Information provided:
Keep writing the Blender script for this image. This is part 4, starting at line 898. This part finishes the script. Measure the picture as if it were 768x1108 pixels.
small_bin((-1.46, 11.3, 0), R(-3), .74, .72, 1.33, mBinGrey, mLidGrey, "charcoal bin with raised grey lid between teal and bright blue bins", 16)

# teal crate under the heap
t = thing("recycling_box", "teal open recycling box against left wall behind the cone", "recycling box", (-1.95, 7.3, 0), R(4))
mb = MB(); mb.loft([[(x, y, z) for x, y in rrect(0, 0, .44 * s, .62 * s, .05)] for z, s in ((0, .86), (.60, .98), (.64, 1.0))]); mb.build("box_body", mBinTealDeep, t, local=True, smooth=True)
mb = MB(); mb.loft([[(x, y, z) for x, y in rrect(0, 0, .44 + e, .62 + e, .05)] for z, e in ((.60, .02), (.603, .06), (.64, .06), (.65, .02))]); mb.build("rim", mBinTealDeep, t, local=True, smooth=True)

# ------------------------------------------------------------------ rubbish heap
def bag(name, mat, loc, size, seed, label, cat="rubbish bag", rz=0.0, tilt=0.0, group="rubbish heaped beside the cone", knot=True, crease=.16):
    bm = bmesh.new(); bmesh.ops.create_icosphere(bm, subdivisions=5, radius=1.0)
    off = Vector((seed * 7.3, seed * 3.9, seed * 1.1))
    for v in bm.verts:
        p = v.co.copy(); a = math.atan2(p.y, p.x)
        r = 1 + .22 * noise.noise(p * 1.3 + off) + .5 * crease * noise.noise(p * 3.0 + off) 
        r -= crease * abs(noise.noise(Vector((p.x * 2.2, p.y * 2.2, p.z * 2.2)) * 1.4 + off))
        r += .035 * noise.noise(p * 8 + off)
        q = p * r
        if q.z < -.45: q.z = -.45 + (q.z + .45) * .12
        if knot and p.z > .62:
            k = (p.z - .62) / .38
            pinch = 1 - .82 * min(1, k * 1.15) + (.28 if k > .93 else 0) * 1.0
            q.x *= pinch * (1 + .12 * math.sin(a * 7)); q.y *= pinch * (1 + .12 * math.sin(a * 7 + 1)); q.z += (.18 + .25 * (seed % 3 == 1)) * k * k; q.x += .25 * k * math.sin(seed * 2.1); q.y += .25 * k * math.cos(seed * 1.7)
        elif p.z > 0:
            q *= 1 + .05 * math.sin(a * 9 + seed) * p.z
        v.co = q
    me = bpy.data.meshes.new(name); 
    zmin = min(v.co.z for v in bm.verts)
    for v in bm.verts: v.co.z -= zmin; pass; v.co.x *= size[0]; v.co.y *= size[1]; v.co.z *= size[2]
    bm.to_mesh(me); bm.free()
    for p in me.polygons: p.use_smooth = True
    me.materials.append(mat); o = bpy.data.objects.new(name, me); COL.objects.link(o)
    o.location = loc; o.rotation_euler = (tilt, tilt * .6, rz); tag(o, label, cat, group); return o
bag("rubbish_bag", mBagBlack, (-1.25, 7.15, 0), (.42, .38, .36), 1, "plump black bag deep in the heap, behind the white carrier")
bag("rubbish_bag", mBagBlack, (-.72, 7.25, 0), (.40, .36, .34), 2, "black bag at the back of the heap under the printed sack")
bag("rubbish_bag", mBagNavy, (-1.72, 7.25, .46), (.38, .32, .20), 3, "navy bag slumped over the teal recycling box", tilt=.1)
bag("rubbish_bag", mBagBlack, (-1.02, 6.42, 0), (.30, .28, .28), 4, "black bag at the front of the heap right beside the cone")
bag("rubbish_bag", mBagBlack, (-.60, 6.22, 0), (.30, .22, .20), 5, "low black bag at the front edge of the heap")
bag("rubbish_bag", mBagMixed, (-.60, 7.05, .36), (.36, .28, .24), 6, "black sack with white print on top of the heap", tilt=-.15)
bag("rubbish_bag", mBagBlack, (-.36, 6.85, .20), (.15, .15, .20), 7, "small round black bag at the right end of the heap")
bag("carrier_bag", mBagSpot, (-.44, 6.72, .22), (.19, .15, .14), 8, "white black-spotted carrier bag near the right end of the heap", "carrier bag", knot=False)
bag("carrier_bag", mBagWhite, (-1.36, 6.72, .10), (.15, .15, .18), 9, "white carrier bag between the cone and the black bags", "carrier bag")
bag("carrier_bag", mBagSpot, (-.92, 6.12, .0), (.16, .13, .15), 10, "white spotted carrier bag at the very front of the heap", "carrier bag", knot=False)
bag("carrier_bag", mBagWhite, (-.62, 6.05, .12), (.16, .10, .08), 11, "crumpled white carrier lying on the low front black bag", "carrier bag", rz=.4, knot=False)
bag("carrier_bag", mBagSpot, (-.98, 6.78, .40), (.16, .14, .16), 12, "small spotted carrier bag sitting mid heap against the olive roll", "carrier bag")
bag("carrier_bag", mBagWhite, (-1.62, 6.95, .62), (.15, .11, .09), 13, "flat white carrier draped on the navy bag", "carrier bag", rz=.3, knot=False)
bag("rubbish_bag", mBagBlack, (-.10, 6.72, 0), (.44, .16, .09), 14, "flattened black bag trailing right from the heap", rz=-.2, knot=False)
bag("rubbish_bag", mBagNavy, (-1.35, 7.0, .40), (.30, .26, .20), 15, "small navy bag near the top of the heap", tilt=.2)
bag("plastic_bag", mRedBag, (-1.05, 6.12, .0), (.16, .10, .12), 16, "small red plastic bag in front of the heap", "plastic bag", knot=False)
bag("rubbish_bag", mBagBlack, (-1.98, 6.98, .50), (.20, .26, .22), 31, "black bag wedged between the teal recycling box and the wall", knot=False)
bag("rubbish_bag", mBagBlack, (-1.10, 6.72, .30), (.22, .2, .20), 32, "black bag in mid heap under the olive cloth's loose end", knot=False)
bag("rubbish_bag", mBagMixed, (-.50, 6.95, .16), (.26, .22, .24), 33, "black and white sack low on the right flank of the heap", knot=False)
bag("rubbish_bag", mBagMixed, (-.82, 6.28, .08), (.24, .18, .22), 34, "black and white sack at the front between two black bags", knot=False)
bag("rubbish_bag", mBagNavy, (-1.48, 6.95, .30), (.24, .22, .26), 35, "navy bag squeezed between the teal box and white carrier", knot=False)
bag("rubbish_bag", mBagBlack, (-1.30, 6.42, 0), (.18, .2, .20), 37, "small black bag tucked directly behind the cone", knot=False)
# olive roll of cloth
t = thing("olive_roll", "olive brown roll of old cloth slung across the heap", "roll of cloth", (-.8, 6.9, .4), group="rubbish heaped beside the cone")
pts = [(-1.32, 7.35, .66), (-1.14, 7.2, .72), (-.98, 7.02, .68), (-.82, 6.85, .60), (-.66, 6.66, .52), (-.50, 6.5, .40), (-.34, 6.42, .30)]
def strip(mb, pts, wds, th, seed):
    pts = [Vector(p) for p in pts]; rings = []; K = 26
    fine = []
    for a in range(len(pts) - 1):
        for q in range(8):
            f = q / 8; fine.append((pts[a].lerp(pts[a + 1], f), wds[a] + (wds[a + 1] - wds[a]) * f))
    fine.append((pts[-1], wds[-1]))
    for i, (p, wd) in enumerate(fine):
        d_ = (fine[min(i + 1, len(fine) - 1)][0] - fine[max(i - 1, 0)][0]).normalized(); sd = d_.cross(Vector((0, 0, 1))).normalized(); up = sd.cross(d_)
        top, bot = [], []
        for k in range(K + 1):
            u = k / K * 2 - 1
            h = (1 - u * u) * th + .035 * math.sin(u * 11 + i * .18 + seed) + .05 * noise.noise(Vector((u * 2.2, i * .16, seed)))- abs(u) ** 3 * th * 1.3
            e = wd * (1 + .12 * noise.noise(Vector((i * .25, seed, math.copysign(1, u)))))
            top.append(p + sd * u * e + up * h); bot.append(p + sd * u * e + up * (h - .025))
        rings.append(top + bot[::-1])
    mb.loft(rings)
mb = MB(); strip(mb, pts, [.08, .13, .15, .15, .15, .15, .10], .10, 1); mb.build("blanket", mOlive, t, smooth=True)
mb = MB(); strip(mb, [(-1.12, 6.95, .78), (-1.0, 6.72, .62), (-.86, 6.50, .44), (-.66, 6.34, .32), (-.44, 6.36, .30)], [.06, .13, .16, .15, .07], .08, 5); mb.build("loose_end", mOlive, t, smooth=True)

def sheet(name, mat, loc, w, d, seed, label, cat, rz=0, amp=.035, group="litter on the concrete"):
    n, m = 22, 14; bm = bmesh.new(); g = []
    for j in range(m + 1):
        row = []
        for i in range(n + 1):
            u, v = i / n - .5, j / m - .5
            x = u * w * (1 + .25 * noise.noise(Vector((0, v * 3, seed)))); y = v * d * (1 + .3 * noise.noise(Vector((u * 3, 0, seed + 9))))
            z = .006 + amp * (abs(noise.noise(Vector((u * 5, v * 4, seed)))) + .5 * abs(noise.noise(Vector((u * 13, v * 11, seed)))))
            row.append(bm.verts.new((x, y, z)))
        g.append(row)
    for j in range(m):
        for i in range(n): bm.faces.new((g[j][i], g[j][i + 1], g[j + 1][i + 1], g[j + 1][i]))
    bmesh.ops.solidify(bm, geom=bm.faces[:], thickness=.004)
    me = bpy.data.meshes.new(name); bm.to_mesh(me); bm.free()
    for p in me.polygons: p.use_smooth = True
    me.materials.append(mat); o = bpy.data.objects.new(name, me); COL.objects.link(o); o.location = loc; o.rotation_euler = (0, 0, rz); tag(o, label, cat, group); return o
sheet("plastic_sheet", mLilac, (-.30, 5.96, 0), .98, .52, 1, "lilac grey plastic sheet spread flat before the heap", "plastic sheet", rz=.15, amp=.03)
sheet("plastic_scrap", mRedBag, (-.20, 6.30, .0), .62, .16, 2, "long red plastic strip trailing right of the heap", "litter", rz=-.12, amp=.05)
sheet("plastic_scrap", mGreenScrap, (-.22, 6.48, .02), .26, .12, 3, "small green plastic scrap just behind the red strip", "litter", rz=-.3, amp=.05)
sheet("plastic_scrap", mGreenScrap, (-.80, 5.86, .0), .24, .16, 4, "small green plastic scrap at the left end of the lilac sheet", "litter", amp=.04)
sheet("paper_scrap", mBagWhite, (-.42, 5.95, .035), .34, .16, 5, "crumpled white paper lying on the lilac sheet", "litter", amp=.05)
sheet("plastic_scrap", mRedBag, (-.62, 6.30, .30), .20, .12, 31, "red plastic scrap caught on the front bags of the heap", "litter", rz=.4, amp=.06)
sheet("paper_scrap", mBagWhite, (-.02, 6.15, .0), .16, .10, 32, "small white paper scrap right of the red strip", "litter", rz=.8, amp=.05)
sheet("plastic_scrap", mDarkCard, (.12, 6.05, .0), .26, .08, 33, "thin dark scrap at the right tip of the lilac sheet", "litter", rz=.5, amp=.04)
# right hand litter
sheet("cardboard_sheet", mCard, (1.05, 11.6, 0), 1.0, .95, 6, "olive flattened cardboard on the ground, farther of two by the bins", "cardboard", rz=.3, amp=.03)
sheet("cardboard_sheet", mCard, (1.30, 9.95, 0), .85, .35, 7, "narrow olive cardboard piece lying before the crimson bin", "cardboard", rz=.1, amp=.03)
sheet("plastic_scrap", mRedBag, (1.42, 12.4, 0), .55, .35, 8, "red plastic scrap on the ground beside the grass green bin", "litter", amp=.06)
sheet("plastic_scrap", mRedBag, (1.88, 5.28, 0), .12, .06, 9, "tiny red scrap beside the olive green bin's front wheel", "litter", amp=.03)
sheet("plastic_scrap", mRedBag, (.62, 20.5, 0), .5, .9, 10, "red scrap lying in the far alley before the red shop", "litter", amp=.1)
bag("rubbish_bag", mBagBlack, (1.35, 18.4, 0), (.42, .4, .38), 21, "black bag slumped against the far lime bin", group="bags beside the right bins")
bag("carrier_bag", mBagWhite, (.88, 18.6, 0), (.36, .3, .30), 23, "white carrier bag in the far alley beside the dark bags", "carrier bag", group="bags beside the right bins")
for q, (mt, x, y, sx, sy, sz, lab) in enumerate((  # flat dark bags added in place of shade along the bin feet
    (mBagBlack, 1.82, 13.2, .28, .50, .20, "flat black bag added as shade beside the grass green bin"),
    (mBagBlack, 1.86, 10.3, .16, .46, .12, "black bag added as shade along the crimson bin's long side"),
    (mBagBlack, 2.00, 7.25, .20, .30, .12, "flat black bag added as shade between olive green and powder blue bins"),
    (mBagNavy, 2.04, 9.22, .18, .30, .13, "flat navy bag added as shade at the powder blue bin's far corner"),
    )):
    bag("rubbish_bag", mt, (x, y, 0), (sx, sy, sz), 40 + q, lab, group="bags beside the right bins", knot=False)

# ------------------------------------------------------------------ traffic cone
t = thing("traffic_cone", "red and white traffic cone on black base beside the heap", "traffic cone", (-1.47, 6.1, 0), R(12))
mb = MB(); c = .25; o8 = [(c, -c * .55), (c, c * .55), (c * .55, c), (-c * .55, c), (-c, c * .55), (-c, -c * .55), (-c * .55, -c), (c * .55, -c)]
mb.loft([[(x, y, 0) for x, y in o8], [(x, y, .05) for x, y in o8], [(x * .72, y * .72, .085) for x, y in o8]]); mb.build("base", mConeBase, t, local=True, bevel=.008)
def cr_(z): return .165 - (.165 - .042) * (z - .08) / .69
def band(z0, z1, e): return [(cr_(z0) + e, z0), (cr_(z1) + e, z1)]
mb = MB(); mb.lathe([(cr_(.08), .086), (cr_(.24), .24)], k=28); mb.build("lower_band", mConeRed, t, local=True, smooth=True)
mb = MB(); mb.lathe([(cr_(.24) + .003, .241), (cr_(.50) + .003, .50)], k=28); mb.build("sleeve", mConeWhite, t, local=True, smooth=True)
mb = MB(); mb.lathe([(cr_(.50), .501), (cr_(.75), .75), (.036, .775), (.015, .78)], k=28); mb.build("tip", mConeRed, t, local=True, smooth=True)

Task statement:
Give the lines again, exactly as they stand, from the beginning of the data through the line with "e, .05)] for".

The result:
Keep writing the Blender script for this image. This is part 4, starting at line 898. This part finishes the script. Measure the picture as if it were 768x1108 pixels.
small_bin((-1.46, 11.3, 0), R(-3), .74, .72, 1.33, mBinGrey, mLidGrey, "charcoal bin with raised grey lid between teal and bright blue bins", 16)

# teal crate under the heap
t = thing("recycling_box", "teal open recycling box against left wall behind the cone", "recycling box", (-1.95, 7.3, 0), R(4))
mb = MB(); mb.loft([[(x, y, z) for x, y in rrect(0, 0, .44 * s, .62 * s, .05)] for z, s in ((0, .86), (.60, .98), (.64, 1.0))]); mb.build("box_body", mBinTealDeep, t, local=True, smooth=True)
mb = MB(); mb.loft([[(x, y, z) for x, y in rrect(0, 0, .44 + e, .62 + e, .05)] for z, e in ((.60, .02), (.603, .06), (.64, .06), (.65, .02))]); mb.build("rim", mBinTealDeep, t, local=True, smooth=True)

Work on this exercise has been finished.